Copy each line below exactly and leave the pictures out.

______

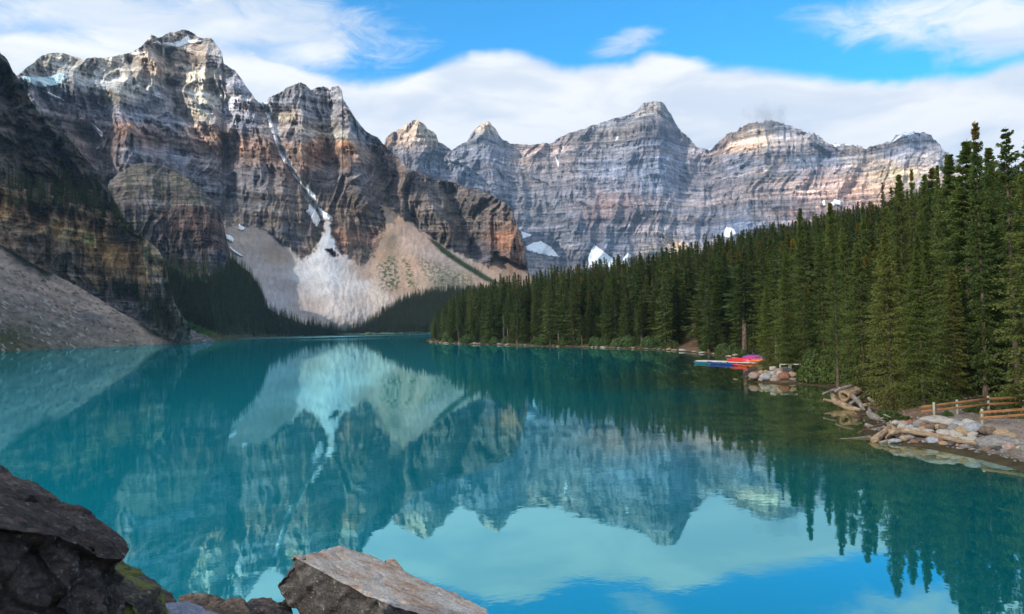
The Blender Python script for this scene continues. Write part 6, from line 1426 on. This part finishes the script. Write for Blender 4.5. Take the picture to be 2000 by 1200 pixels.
def shrub(px, py, w_, h_, label, mat=None, r=None, k=None, group='shrubs along the right shore'):
    mat = mat or M_LEAF; p = ground_hit(px, py) if r is None else at_r(np.array([px]), np.array([py]), np.array([r]))[0]; rr1 = math.hypot(p[0], p[1]); k = int(RNG.integers(0, 4)) if k is None else k
    key = (k, mat.name)
    if key not in BML: BML[key] = mesh_np('shrub', BM[k][0], BM[k][1], mat, BM[k][2])
    o = add_obj('shrub', BML[key], label=label, cat='shrub', group=group); s_ = w_ * rr1 / FPX / 2; o.scale = (s_, s_ * .8, h_ * rr1 / FPX); o.location = (p[0], p[1], p[2] - .1); o.rotation_euler = (0, 0, RNG.uniform(0, 6)); return o
shrub(1602, 746, 78, 42, 'large dark rounded shrub between the small rock pile and the bare trunk', M_LEAF_DARK); shrub(1578, 743, 44, 24, 'dark rounded shrub touching the small rock pile', M_LEAF_DARK); shrub(1626, 748, 40, 26, 'dark shrub at the foot of the bare trunk', M_LEAF_DARK); shrub(1648, 748, 46, 24, 'low dark shrub behind the driftwood tangle', M_LEAF_DARK)
shrub(1588, 738, 60, 46, 'tall dark shrub behind the large rounded one', M_LEAF_DARK)
shrub(1735, 822, 56, 18, 'low dark foliage hanging over the driftwood right of the tangle', M_LEAF_DARK); shrub(1762, 826, 40, 12, 'low green plant cushion at the left top of the large rock pile', M_LEAF_DARK); shrub(1850, 812, 22, 10, 'small green shrub under the fence rails', M_LEAF); shrub(1905, 806, 26, 9, 'low green shrub behind the third fence post', M_LEAF_DARK); shrub(1890, 805, 20, 8, 'low shrub between the second and third fence posts', M_LEAF_DARK)
for i in range(60):
    px = RNG.uniform(848, 1470); sy = interp(px, shore_px[2:15]); w_ = RNG.uniform(12, 26) * (1 + .35 * (px > 1200)); 
    side = 'at the wooded point' if px < 950 else 'on the left wooded shore' if px < 1120 else 'on the middle wooded shore' if px < 1280 else 'near the footpath' if px < 1400 else 'on the shore behind the canoes'
    if 1340 < px < 1372: continue
    rr1 = r_water(px, sy) + RNG.uniform(2.5, 9); P0 = at_r(np.array([px]), np.array([sy]), np.array([rr1]))[0]; z_ = float(bank_z(P0[:1], P0[1:2])[0]); pp = project([P0[0], P0[1], z_])
    shrub(pp[0], pp[1], w_, w_ * RNG.uniform(.4, .7), '%s green shrub at the water %s' % ('wide' if w_ > 22 else 'small' if w_ < 16 else 'leafy', side), r=rr1)
for i in range(26):
    px = RNG.uniform(1640, 1990); p = ground_hit(px, RNG.uniform(768, 792)); pp = project(p)
    if shore_sd(p[:1], p[1:2])[0] < 4 or poly_dist(p[:1], p[1:2], path_line, False)[0] < 5: continue
    shrub(pp[0], pp[1], RNG.uniform(20, 40), RNG.uniform(8, 16), 'low dark undergrowth shrub beneath the trees %s' % ('above the driftwood' if px < 1790 else 'behind the wooden fence'), M_LEAF_DARK, r=math.hypot(p[0], p[1]))

# ---- loose gravel, litter and grass on the near bank
def litter(name, n, kind, label, mat, cat):
    rg = np.random.default_rng(700 + n); V, F, C = [], [], []; k = 0; icoV, icoF = ico(1)
    while k < n:
        px = rg.uniform(1700, 2040); py = rg.uniform(780, 900); e_ = float(tanel(px, py)); r = 9 / -e_ * rg.uniform(.86, 1.0); p = at_r(np.array([px]), np.array([py]), np.array([r]))[0]
        d = float(shore_sd(p[:1], p[1:2])[0]); k += 1
        if d < -.6: continue
        z = float(bank_z(p[:1], p[1:2])[0]); on = poly_dist(p[:1], p[1:2], path_line, False)[0]
        if kind == 'pebble':
            s_ = rg.uniform(.03, .11) * (1.3 if d < 2.5 else .8); q = icoV * rg.uniform(.7, 1.2, 3) * s_ * [1, 1, .6] + [p[0], p[1], z]; F.append(icoF + 12 * 0 + sum(len(v) for v in V)); V.append(q); C.append(np.ones((len(q), 3)) * rg.uniform(.10, .26) * np.array([1, rg.uniform(.86, .96), rg.uniform(.75, .92)]))
        else:
            if on < 4.2 or d < 1.2 or fbm2(np.array([p[0] / 3]), np.array([p[1] / 3]), 2, 9)[0] < -.05: continue
            for _ in range(7):
                a = rg.uniform(0, 6.28); l = rg.uniform(.12, .34); b = np.array([p[0], p[1], z]) + rg.normal(0, .09, 3) * [1, 1, 0]; w_ = np.array([math.cos(a + 1.57), math.sin(a + 1.57), 0]) * .012
                F.append(np.array([[0, 1, 2]]) + sum(len(v) for v in V) if False else np.array([[0, 1, 2]]) + 3 * len(C)); V.append(np.array([b - w_, b + w_, b + [math.cos(a) * l * .5, math.sin(a) * l * .5, l]])); C.append(np.ones((3, 3)) * rg.uniform(.6, 1.4))
    if kind == 'pebble':
        off = np.cumsum([0] + [len(v) for v in V[:-1]]); F = [icoF + o for o in off]
    add_obj(name, mesh_np(name, np.vstack(V), np.vstack(F), mat, np.vstack(C)), kind='stuff', label=label, cat=cat)
m, t = new_mat('pebble'); at_ = t.n('ShaderNodeAttribute', attribute_name='Col').outputs['Color']; M_PEB = finish(m, t, at_, .9)
M_GRASS = foliage_mat('grass_blades', (.11, .12, .04), (.13, .14, .05), (.15, .13, .06))
litter('gravel', 2600, 'pebble', 'loose gravel and small stones on the bank around the fence', M_PEB, 'gravel')
litter('grass', 1500, 'grass', 'thin grass tufts along the edges of the gravel path', M_GRASS, 'grass')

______

Result for this task:
The Blender Python script for this scene continues. Write part 6, from line 1426 on. This part finishes the script. Write for Blender 4.5. Take the picture to be 2000 by 1200 pixels.
def shrub(px, py, w_, h_, label, mat=None, r=None, k=None, group='shrubs along the right shore'):
    mat = mat or M_LEAF; p = ground_hit(px, py) if r is None else at_r(np.array([px]), np.array([py]), np.array([r]))[0]; rr1 = math.hypot(p[0], p[1]); k = int(RNG.integers(0, 4)) if k is None else k
    key = (k, mat.name)
    if key not in BML: BML[key] = mesh_np('shrub', BM[k][0], BM[k][1], mat, BM[k][2])
    o = add_obj('shrub', BML[key], label=label, cat='shrub', group=group); s_ = w_ * rr1 / FPX / 2; o.scale = (s_, s_ * .8, h_ * rr1 / FPX); o.location = (p[0], p[1], p[2] - .1); o.rotation_euler = (0, 0, RNG.uniform(0, 6)); return o
shrub(1602, 746, 78, 42, 'large dark rounded shrub between the small rock pile and the bare trunk', M_LEAF_DARK); shrub(1578, 743, 44, 24, 'dark rounded shrub touching the small rock pile', M_LEAF_DARK); shrub(1626, 748, 40, 26, 'dark shrub at the foot of the bare trunk', M_LEAF_DARK); shrub(1648, 748, 46, 24, 'low dark shrub behind the driftwood tangle', M_LEAF_DARK)
shrub(1588, 738, 60, 46, 'tall dark shrub behind the large rounded one', M_LEAF_DARK)
shrub(1735, 822, 56, 18, 'low dark foliage hanging over the driftwood right of the tangle', M_LEAF_DARK); shrub(1762, 826, 40, 12, 'low green plant cushion at the left top of the large rock pile', M_LEAF_DARK); shrub(1850, 812, 22, 10, 'small green shrub under the fence rails', M_LEAF); shrub(1905, 806, 26, 9, 'low green shrub behind the third fence post', M_LEAF_DARK); shrub(1890, 805, 20, 8, 'low shrub between the second and third fence posts', M_LEAF_DARK)
for i in range(60):
    px = RNG.uniform(848, 1470); sy = interp(px, shore_px[2:15]); w_ = RNG.uniform(12, 26) * (1 + .35 * (px > 1200)); 
    side = 'at the wooded point' if px < 950 else 'on the left wooded shore' if px < 1120 else 'on the middle wooded shore' if px < 1280 else 'near the footpath' if px < 1400 else 'on the shore behind the canoes'
    if 1340 < px < 1372: continue
    rr1 = r_water(px, sy) + RNG.uniform(2.5, 9); P0 = at_r(np.array([px]), np.array([sy]), np.array([rr1]))[0]; z_ = float(bank_z(P0[:1], P0[1:2])[0]); pp = project([P0[0], P0[1], z_])
    shrub(pp[0], pp[1], w_, w_ * RNG.uniform(.4, .7), '%s green shrub at the water %s' % ('wide' if w_ > 22 else 'small' if w_ < 16 else 'leafy', side), r=rr1)
for i in range(26):
    px = RNG.uniform(1640, 1990); p = ground_hit(px, RNG.uniform(768, 792)); pp = project(p)
    if shore_sd(p[:1], p[1:2])[0] < 4 or poly_dist(p[:1], p[1:2], path_line, False)[0] < 5: continue
    shrub(pp[0], pp[1], RNG.uniform(20, 40), RNG.uniform(8, 16), 'low dark undergrowth shrub beneath the trees %s' % ('above the driftwood' if px < 1790 else 'behind the wooden fence'), M_LEAF_DARK, r=math.hypot(p[0], p[1]))

# ---- loose gravel, litter and grass on the near bank
def litter(name, n, kind, label, mat, cat):
    rg = np.random.default_rng(700 + n); V, F, C = [], [], []; k = 0; icoV, icoF = ico(1)
    while k < n:
        px = rg.uniform(1700, 2040); py = rg.uniform(780, 900); e_ = float(tanel(px, py)); r = 9 / -e_ * rg.uniform(.86, 1.0); p = at_r(np.array([px]), np.array([py]), np.array([r]))[0]
        d = float(shore_sd(p[:1], p[1:2])[0]); k += 1
        if d < -.6: continue
        z = float(bank_z(p[:1], p[1:2])[0]); on = poly_dist(p[:1], p[1:2], path_line, False)[0]
        if kind == 'pebble':
            s_ = rg.uniform(.03, .11) * (1.3 if d < 2.5 else .8); q = icoV * rg.uniform(.7, 1.2, 3) * s_ * [1, 1, .6] + [p[0], p[1], z]; F.append(icoF + 12 * 0 + sum(len(v) for v in V)); V.append(q); C.append(np.ones((len(q), 3)) * rg.uniform(.10, .26) * np.array([1, rg.uniform(.86, .96), rg.uniform(.75, .92)]))
        else:
            if on < 4.2 or d < 1.2 or fbm2(np.array([p[0] / 3]), np.array([p[1] / 3]), 2, 9)[0] < -.05: continue
            for _ in range(7):
                a = rg.uniform(0, 6.28); l = rg.uniform(.12, .34); b = np.array([p[0], p[1], z]) + rg.normal(0, .09, 3) * [1, 1, 0]; w_ = np.array([math.cos(a + 1.57), math.sin(a + 1.57), 0]) * .012
                F.append(np.array([[0, 1, 2]]) + sum(len(v) for v in V) if False else np.array([[0, 1, 2]]) + 3 * len(C)); V.append(np.array([b - w_, b + w_, b + [math.cos(a) * l * .5, math.sin(a) * l * .5, l]])); C.append(np.ones((3, 3)) * rg.uniform(.6, 1.4))
    if kind == 'pebble':
        off = np.cumsum([0] + [len(v) for v in V[:-1]]); F = [icoF + o for o in off]
    add_obj(name, mesh_np(name, np.vstack(V), np.vstack(F), mat, np.vstack(C)), kind='stuff', label=label, cat=cat)
m, t = new_mat('pebble'); at_ = t.n('ShaderNodeAttribute', attribute_name='Col').outputs['Color']; M_PEB = finish(m, t, at_, .9)
M_GRASS = foliage_mat('grass_blades', (.11, .12, .04), (.13, .14, .05), (.15, .13, .06))
litter('gravel', 2600, 'pebble', 'loose gravel and small stones on the bank around the fence', M_PEB, 'gravel')
litter('grass', 1500, 'grass', 'thin grass tufts along the edges of the gravel path', M_GRASS, 'grass')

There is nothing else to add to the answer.